Both Fayez Seraj, prime minister of the U.N.-brokered government in Tripoli, and Haftar visited Cairo, but they did not negotiate face-to-face, meeting separately with Egyptian military officials. Analysts are doubtful about the prospects for the “road map,” arguing that it has much chance of success as the stalling U.N. initiative.

Last month, EU members states agreed to channel about $210 million in migration and border projects to try to curb migrants from crossing the Mediterranean. But it isn’t clear how much of those resources will be directed to Seraj’s U.N.-backed Government of National Accord in Tripoli. Officials say no decisions as yet have been made on where the money will go.

In their report, the European border officials cautioned: “All in all there will need to be a legitimate political counterpart/Libyan government with a minimum of control over different institutions and their respective leadership. Without this, it will be unlikely that any institution, lacking basic control and identity of its staff, would be able to absorb and benefit from training and equipping in a sustainable manner.”

The border officials propose a phased approach “to regain control of the public space” by establishing areas of legality, “expanding from selected areas in Tripoli to greater Tripoli, combining all entities along the Criminal Justice Chain.”
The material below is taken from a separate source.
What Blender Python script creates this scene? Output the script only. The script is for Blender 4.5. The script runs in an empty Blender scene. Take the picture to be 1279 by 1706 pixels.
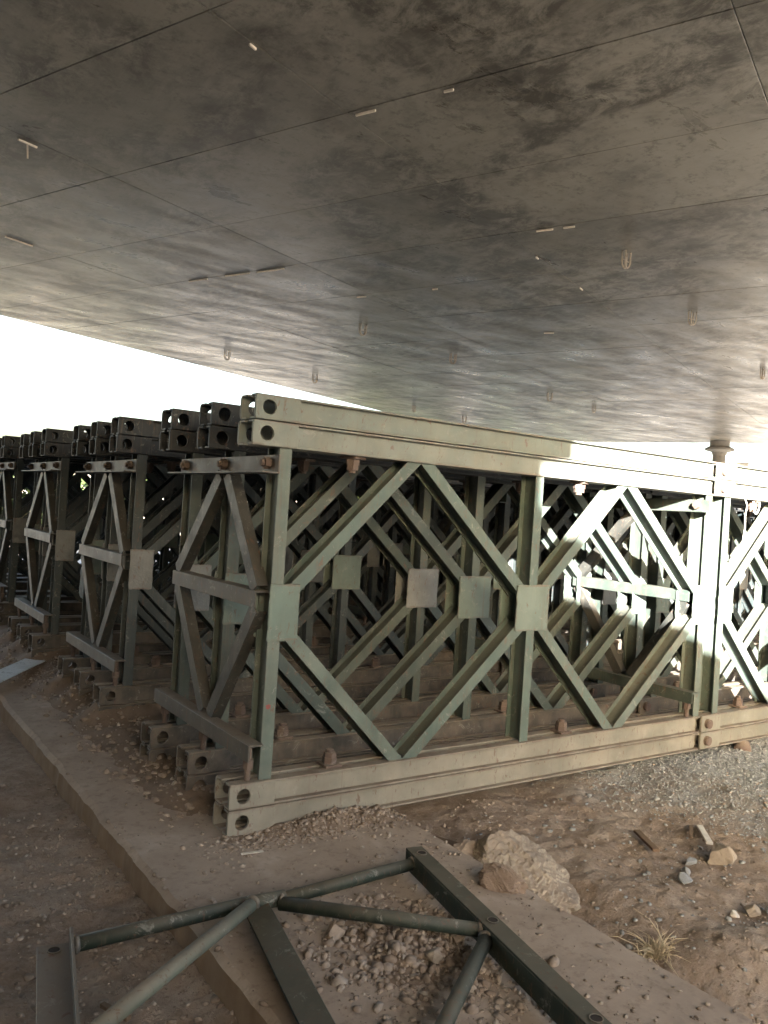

The challenge to that approach was made clear Monday when a convey carrying Seraj and the chairman of his State Council, Abdulrahman Sewehly, reportedly was shot at near the Rixos hotel in downtown Tripoli. In a statement, Sewehly accused Khalifa Ghell, the head of a rival government, of trying to assassinate him.

Ghell has denied his men were involved​ in the shooting. A spokesman for the GNA, Ashraf Tulty, said the motorcade had been hit by gunfire as it passed through Tripoli’s Abu Salim district. It was unclear who was behind the shooting or whether it was a targeted attack, he said. 

The Libya-Italy smuggling route across the Mediterranean last year saw record numbers in migrant drownings — 4,579 as compared to 2,869 deaths in 2015 and 3,161 in 2014. Last year, 181,459 migrants and refugees crossed the Mediterranean, a 17-percent increase from 2015.